Stay – Correct use of the verb “stay”

 

Use “STAY” correctly in English language

Sometimes English language learners have problems in using the verb “To Stay” in the correct situations. This is often due to interference from their own native language.

Stay can be used in the following situations:

Stay in the sense of “not move”

  • Johnny, I’m just going into this shop to buy a newspaper. Stay her near the door until I come out.
  • OK, mummy.
  • Lucky! Here boy! …… (His dog returns to his side) Good dog! Sit! Stay! (don’t move)

Stay in the sense of not leave, remain in a place.

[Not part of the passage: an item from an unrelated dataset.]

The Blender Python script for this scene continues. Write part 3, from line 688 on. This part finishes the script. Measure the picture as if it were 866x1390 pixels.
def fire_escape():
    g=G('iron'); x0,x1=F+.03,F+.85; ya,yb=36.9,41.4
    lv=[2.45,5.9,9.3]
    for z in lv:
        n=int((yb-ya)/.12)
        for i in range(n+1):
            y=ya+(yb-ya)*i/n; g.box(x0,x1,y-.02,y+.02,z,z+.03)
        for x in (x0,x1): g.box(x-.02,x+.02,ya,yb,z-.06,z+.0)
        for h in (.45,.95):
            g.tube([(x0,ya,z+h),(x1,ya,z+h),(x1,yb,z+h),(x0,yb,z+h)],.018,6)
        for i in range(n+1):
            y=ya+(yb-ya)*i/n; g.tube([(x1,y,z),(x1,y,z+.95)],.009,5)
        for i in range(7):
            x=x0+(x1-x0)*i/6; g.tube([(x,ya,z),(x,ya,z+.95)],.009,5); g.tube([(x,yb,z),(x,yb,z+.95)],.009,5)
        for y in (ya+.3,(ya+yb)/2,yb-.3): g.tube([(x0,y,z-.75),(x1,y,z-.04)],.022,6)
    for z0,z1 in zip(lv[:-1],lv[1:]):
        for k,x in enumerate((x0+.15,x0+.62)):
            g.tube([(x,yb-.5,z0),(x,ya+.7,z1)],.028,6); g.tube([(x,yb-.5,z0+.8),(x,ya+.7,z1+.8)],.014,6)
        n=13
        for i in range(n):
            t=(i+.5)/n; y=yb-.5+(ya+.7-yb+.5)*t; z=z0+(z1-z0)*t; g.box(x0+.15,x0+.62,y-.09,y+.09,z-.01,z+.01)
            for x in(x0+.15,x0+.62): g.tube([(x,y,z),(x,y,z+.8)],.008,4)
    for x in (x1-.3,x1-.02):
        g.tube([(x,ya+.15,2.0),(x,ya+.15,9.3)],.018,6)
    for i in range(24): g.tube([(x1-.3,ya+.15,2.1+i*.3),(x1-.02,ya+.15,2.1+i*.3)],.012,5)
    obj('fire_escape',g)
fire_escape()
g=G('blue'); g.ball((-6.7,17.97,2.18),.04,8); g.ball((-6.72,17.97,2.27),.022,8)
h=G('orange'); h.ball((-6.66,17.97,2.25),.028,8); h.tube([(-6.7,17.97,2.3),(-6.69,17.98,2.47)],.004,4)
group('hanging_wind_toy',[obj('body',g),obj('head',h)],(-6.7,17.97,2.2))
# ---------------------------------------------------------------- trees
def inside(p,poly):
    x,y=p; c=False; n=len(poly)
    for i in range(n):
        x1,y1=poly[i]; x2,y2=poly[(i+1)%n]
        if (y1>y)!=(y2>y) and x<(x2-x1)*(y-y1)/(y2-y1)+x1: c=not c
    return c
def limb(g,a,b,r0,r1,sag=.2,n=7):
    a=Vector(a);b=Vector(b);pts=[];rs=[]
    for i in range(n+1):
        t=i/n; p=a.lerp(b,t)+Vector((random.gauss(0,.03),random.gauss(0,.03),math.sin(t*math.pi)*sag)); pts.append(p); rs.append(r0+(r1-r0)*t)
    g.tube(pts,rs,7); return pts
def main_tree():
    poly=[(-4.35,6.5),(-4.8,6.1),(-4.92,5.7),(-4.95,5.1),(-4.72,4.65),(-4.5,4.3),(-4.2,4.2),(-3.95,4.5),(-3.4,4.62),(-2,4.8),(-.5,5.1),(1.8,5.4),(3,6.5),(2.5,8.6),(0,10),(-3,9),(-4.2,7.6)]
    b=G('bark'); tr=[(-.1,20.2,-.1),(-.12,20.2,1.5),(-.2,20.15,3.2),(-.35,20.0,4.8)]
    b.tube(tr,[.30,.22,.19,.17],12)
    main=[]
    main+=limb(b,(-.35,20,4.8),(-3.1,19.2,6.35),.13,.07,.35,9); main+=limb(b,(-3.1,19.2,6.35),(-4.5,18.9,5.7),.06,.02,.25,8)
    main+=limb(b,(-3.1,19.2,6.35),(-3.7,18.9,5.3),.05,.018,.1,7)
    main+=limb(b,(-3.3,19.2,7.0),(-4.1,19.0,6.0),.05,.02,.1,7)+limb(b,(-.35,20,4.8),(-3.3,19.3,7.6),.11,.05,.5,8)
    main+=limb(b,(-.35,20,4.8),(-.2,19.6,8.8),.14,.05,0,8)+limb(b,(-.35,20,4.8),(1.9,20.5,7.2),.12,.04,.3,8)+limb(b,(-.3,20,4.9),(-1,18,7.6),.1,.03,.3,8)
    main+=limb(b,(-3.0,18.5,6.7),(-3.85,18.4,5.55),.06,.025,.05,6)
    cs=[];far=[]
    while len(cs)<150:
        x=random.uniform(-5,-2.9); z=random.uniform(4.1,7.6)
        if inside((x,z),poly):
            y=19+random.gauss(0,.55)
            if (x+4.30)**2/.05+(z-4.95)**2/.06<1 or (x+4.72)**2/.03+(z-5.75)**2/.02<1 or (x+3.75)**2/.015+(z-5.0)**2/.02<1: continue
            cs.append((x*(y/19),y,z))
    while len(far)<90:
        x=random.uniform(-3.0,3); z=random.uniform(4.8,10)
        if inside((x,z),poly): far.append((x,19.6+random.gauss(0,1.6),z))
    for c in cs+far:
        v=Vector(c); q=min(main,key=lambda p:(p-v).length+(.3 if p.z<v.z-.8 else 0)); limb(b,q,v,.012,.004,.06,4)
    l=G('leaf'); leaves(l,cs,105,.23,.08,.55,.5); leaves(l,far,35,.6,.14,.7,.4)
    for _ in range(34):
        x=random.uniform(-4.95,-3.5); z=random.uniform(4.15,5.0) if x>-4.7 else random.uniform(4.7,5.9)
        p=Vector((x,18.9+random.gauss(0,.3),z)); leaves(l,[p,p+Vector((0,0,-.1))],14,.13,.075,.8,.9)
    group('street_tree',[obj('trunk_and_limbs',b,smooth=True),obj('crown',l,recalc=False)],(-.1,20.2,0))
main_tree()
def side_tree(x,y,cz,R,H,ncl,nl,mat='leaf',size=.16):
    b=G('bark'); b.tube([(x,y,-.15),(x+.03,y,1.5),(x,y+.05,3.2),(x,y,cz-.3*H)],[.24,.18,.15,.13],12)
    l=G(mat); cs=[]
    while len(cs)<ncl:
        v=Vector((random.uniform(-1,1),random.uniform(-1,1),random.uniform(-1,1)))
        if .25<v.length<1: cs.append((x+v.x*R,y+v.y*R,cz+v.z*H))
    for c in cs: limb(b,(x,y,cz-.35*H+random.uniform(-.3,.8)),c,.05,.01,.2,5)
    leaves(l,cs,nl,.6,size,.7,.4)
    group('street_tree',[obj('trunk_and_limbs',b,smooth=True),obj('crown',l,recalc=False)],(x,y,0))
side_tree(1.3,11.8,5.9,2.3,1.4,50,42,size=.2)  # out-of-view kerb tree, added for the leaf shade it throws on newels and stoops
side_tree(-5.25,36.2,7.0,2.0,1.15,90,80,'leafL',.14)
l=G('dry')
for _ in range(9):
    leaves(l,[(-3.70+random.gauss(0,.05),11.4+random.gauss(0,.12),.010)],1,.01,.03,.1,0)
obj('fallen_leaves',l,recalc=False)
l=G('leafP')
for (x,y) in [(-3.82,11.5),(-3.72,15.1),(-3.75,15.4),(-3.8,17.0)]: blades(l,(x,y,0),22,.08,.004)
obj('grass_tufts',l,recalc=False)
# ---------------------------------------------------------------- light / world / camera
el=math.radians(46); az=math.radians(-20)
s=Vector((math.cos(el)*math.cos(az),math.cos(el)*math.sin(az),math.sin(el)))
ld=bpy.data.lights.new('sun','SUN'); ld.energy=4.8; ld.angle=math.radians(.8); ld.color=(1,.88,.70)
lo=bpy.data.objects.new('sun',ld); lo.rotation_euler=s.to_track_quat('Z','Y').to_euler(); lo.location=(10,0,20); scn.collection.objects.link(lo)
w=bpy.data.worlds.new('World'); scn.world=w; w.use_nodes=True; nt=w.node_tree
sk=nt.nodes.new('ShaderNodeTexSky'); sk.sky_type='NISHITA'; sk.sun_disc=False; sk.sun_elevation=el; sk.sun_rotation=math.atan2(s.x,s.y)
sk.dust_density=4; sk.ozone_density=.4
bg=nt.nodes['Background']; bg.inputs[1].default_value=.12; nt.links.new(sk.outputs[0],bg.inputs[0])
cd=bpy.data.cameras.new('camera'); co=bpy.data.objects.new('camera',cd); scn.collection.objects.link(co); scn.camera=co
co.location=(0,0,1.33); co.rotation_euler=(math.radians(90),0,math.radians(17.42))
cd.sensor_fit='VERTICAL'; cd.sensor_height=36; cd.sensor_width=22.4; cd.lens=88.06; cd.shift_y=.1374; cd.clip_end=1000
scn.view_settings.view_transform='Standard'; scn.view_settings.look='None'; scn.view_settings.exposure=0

  • Mr. Smith: Gerard and Sandra, I have to talk to you about your homework project. Can you stay for 5 minutes at the end of the class?
  • Gerard: I’m sorry Mr.Smith, but we can’t stay because we have a Maths exam. If you want we could stay after school.
  • Mr. Smith: OK. That’s fine. Let’s meet at 4.15 in my classroom ….
  • Yesterday we went to John’s birthday party. It was very good. We stayed until three in the early morning.
  • We didn’t go skiing last weekend. John was ill, so we stayed at home
  • I heard that Leo Messi is going to play for Manchester United next year.
  • No! that’s not true. He’s staying in Barça.

Stay in the sense of sleep somewhere

When I go to England I usually stay at my mother’s house ( I sleep there)

It’s very late, I think you’ve missed the last train. We have a spare bedroom, why don’t you stay here? (sleep at our house)

I don’t like staying in hotels when I’m on holiday, I prefer to rent an apartment. Then I can stay in bed all morning and have breakfast when I want to.